» **Task to complete**
Extract every line below, verbatim.
[Start Material]
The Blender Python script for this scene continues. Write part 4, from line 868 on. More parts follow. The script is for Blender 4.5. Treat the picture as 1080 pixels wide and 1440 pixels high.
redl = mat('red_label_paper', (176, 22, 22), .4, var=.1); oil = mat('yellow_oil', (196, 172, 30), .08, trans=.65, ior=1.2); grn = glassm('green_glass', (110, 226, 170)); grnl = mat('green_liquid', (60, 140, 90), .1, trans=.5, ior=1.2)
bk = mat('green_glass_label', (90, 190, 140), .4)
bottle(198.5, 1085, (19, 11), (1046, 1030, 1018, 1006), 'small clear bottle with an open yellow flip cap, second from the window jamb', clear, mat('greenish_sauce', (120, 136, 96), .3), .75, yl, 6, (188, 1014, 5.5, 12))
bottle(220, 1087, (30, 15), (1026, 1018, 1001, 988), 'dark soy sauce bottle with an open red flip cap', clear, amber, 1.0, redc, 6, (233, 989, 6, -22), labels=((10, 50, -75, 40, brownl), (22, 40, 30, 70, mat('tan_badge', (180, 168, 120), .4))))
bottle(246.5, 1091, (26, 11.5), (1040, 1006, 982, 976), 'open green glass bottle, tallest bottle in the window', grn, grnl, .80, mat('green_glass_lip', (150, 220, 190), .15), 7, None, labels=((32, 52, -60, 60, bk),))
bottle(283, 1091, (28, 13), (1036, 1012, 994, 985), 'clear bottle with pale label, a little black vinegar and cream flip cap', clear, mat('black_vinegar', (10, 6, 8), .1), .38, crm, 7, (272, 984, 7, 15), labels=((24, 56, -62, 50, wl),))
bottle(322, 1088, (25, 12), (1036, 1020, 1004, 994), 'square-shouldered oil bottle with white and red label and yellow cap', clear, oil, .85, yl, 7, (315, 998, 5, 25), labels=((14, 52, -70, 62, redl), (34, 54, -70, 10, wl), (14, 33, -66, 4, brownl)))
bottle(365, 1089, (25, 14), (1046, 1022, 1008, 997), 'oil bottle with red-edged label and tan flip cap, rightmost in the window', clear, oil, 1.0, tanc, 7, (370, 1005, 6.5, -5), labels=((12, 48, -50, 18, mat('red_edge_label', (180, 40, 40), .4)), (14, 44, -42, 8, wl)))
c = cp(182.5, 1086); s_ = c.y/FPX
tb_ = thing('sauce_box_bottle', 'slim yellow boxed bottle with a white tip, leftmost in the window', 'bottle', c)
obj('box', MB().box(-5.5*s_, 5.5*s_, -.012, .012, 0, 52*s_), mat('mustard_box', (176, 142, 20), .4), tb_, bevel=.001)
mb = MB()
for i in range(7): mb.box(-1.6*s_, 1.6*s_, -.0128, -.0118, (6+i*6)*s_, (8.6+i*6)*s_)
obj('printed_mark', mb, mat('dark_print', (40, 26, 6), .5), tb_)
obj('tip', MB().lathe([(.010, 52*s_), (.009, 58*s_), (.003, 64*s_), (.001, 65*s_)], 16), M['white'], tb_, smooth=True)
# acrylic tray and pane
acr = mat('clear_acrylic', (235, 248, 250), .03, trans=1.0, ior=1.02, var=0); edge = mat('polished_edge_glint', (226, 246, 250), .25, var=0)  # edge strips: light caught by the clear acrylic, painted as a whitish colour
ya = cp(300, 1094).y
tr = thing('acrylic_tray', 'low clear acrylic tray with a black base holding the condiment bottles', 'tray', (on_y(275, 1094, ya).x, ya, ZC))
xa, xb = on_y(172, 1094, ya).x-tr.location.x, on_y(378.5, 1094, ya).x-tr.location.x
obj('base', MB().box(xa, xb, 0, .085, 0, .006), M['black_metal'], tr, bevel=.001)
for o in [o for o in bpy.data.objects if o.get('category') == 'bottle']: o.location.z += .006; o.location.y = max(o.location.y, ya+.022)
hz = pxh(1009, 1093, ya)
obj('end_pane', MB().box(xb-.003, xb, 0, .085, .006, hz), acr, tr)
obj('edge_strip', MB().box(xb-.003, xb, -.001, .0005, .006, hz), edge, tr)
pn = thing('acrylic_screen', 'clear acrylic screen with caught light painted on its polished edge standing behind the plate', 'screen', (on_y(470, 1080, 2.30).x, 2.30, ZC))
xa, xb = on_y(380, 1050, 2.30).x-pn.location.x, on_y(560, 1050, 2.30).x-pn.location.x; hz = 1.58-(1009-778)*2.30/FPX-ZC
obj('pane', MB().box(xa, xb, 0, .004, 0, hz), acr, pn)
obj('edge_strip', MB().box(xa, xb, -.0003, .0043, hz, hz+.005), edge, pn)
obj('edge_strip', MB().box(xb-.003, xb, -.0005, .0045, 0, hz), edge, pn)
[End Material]
» **Written response**
The Blender Python script for this scene continues. Write part 4, from line 868 on. More parts follow. The script is for Blender 4.5. Treat the picture as 1080 pixels wide and 1440 pixels high.
redl = mat('red_label_paper', (176, 22, 22), .4, var=.1); oil = mat('yellow_oil', (196, 172, 30), .08, trans=.65, ior=1.2); grn = glassm('green_glass', (110, 226, 170)); grnl = mat('green_liquid', (60, 140, 90), .1, trans=.5, ior=1.2)
bk = mat('green_glass_label', (90, 190, 140), .4)
bottle(198.5, 1085, (19, 11), (1046, 1030, 1018, 1006), 'small clear bottle with an open yellow flip cap, second from the window jamb', clear, mat('greenish_sauce', (120, 136, 96), .3), .75, yl, 6, (188, 1014, 5.5, 12))
bottle(220, 1087, (30, 15), (1026, 1018, 1001, 988), 'dark soy sauce bottle with an open red flip cap', clear, amber, 1.0, redc, 6, (233, 989, 6, -22), labels=((10, 50, -75, 40, brownl), (22, 40, 30, 70, mat('tan_badge', (180, 168, 120), .4))))
bottle(246.5, 1091, (26, 11.5), (1040, 1006, 982, 976), 'open green glass bottle, tallest bottle in the window', grn, grnl, .80, mat('green_glass_lip', (150, 220, 190), .15), 7, None, labels=((32, 52, -60, 60, bk),))
bottle(283, 1091, (28, 13), (1036, 1012, 994, 985), 'clear bottle with pale label, a little black vinegar and cream flip cap', clear, mat('black_vinegar', (10, 6, 8), .1), .38, crm, 7, (272, 984, 7, 15), labels=((24, 56, -62, 50, wl),))
bottle(322, 1088, (25, 12), (1036, 1020, 1004, 994), 'square-shouldered oil bottle with white and red label and yellow cap', clear, oil, .85, yl, 7, (315, 998, 5, 25), labels=((14, 52, -70, 62, redl), (34, 54, -70, 10, wl), (14, 33, -66, 4, brownl)))
bottle(365, 1089, (25, 14), (1046, 1022, 1008, 997), 'oil bottle with red-edged label and tan flip cap, rightmost in the window', clear, oil, 1.0, tanc, 7, (370, 1005, 6.5, -5), labels=((12, 48, -50, 18, mat('red_edge_label', (180, 40, 40), .4)), (14, 44, -42, 8, wl)))
c = cp(182.5, 1086); s_ = c.y/FPX
tb_ = thing('sauce_box_bottle', 'slim yellow boxed bottle with a white tip, leftmost in the window', 'bottle', c)
obj('box', MB().box(-5.5*s_, 5.5*s_, -.012, .012, 0, 52*s_), mat('mustard_box', (176, 142, 20), .4), tb_, bevel=.001)
mb = MB()
for i in range(7): mb.box(-1.6*s_, 1.6*s_, -.0128, -.0118, (6+i*6)*s_, (8.6+i*6)*s_)
obj('printed_mark', mb, mat('dark_print', (40, 26, 6), .5), tb_)
obj('tip', MB().lathe([(.010, 52*s_), (.009, 58*s_), (.003, 64*s_), (.001, 65*s_)], 16), M['white'], tb_, smooth=True)
# acrylic tray and pane
acr = mat('clear_acrylic', (235, 248, 250), .03, trans=1.0, ior=1.02, var=0); edge = mat('polished_edge_glint', (226, 246, 250), .25, var=0)  # edge strips: light caught by the clear acrylic, painted as a whitish colour
ya = cp(300, 1094).y
tr = thing('acrylic_tray', 'low clear acrylic tray with a black base holding the condiment bottles', 'tray', (on_y(275, 1094, ya).x, ya, ZC))
xa, xb = on_y(172, 1094, ya).x-tr.location.x, on_y(378.5, 1094, ya).x-tr.location.x
obj('base', MB().box(xa, xb, 0, .085, 0, .006), M['black_metal'], tr, bevel=.001)
for o in [o for o in bpy.data.objects if o.get('category') == 'bottle']: o.location.z += .006; o.location.y = max(o.location.y, ya+.022)
hz = pxh(1009, 1093, ya)
obj('end_pane', MB().box(xb-.003, xb, 0, .085, .006, hz), acr, tr)
obj('edge_strip', MB().box(xb-.003, xb, -.001, .0005, .006, hz), edge, tr)
pn = thing('acrylic_screen', 'clear acrylic screen with caught light painted on its polished edge standing behind the plate', 'screen', (on_y(470, 1080, 2.30).x, 2.30, ZC))
xa, xb = on_y(380, 1050, 2.30).x-pn.location.x, on_y(560, 1050, 2.30).x-pn.location.x; hz = 1.58-(1009-778)*2.30/FPX-ZC
obj('pane', MB().box(xa, xb, 0, .004, 0, hz), acr, pn)
obj('edge_strip', MB().box(xa, xb, -.0003, .0043, hz, hz+.005), edge, pn)
obj('edge_strip', MB().box(xb-.003, xb, -.0005, .0045, 0, hz), edge, pn)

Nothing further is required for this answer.